Mortgages  

Barclays buy-to-let criteria change could move other lenders

Barclays buy-to-let criteria change could move other lenders

Barclays’ decision to increase its rental cover ratio could see a ripple effect in the buy-to-let market, with other lenders following its lead, according to one mortgage broker.

Yesterday (30 November), the bank announced from 7 December, its rental cover ratio will increase from 125 per cent to 135 per cent for all new applications, as it expects landlords to incur higher costs because tax relief cut announced in the Summer Budget.

All existing background buy-to-let and permission-to-let mortgages will continue to be assessed at 125 per cent as part of the overall affordability calculation and the affordability rate will remain at 5.79 per cent.

In July, the chancellor stated tax relief for buy-to-let borrowers would be gradually tapered to the basic rate from April 2017.

A note from Barclays to intermediaries said the increase in rental cover ratio will ensure new customers are protected as they look to invest in buy-to-let over the long term.

Mark Harris, chief executive of mortgage broker SPF Private Clients, said the bank is likely to be the first of many buy-to-let lenders to make this change to their lending criteria.

He said the industry is getting to the stage where buy-to-let is going to become a 50 per cent loan-to-value product in the south-east and London at least, taking the buy-to-let investor into the same space as a seasoned landlord.

Mr Harris said: “This means that if you are going to invest in property you won’t be leveraged at 85 per cent LTV, for example, which was commonplace during the boom, but will need to find a lot more equity.”

When combined with increased entry costs from April in the form of higher stamp duty for landlords, will increasingly exclude the small-time investor with a property or two in favour of larger investors with much deeper pockets, Mr Harris added.

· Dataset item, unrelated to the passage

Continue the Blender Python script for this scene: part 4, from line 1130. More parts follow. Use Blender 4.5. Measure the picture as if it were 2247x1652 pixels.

“These developments are not good news for tenants as landlords will inevitably push up rents if they can to cover some of their higher costs and removal of some tax breaks.”

This morning, the Bank of England signalled it is ready to act to cool the buy-to-let market, with governor Mark Carney wanting the Financial Policy Committee to be given powers over the interest coverage ratio in buy-to-let calculations.